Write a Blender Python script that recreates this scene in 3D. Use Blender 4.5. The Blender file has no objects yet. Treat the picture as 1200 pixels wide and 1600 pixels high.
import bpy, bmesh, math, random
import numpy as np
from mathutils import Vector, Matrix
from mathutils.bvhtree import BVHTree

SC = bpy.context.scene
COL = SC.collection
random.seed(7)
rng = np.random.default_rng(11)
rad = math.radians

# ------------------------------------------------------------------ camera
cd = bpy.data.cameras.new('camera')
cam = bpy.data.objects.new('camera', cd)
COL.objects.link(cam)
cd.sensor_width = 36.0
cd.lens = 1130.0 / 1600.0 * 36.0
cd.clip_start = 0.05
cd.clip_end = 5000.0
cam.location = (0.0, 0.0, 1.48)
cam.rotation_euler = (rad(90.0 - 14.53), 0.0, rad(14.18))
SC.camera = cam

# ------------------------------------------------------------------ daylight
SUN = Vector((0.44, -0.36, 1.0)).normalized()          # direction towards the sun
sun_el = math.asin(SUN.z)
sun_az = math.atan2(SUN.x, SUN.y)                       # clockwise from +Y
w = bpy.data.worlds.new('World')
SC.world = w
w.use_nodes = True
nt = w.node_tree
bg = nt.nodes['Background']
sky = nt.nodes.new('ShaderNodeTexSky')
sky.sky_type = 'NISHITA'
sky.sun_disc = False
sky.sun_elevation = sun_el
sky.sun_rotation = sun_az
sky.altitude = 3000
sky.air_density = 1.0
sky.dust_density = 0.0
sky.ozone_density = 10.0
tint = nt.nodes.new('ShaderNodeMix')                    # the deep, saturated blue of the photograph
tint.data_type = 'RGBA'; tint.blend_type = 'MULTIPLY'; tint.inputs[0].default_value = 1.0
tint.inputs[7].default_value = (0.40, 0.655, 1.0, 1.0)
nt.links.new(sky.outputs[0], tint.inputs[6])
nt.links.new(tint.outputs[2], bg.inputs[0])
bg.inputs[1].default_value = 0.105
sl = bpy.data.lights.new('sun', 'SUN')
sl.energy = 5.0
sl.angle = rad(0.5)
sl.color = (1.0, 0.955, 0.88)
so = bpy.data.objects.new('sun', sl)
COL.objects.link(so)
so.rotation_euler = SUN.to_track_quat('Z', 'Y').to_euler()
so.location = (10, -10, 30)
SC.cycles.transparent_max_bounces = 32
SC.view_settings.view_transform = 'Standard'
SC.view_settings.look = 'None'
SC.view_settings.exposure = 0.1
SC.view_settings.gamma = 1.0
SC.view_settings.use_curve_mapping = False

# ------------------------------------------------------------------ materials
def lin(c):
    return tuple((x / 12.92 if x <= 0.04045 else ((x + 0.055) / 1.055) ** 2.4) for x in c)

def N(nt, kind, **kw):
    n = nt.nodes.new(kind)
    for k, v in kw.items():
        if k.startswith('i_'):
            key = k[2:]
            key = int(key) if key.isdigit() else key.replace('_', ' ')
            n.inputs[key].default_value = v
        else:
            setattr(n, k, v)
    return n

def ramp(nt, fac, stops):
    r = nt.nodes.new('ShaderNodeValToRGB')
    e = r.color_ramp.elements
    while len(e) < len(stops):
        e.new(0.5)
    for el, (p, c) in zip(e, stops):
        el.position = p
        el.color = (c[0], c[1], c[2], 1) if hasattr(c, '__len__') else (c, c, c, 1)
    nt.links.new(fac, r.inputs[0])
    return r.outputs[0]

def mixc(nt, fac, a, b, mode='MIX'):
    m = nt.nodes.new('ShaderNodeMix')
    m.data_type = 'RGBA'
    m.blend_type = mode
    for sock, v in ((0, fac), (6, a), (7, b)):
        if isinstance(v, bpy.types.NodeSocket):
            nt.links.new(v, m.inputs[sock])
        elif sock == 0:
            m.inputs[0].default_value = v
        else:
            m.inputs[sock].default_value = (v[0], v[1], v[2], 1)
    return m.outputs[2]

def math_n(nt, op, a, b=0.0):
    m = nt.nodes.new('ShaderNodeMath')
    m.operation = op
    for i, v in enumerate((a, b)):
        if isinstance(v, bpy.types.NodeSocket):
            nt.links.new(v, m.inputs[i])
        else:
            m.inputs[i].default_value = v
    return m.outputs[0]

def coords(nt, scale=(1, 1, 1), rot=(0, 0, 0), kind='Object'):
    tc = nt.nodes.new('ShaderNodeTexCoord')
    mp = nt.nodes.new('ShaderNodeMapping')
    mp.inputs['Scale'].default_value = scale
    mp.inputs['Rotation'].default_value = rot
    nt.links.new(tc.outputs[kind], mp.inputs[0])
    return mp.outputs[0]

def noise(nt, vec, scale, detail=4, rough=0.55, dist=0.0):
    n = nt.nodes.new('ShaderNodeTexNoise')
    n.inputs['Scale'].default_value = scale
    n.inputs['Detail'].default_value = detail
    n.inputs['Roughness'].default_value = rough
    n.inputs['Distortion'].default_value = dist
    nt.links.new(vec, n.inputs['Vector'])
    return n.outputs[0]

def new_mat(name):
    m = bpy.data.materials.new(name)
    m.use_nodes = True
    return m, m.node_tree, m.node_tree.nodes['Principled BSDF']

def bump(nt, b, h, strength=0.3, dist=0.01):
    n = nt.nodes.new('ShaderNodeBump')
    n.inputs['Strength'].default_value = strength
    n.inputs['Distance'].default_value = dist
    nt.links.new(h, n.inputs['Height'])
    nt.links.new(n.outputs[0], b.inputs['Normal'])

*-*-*

> **Aim of the task**
Set down verbatim only the lines between the start of the data above and the line with "from mathutils.bvhtree import BVHTree", both boundaries included.

> **Solution to this problem**
Write a Blender Python script that recreates this scene in 3D. Use Blender 4.5. The Blender file has no objects yet. Treat the picture as 1200 pixels wide and 1600 pixels high.
import bpy, bmesh, math, random
import numpy as np
from mathutils import Vector, Matrix
from mathutils.bvhtree import BVHTree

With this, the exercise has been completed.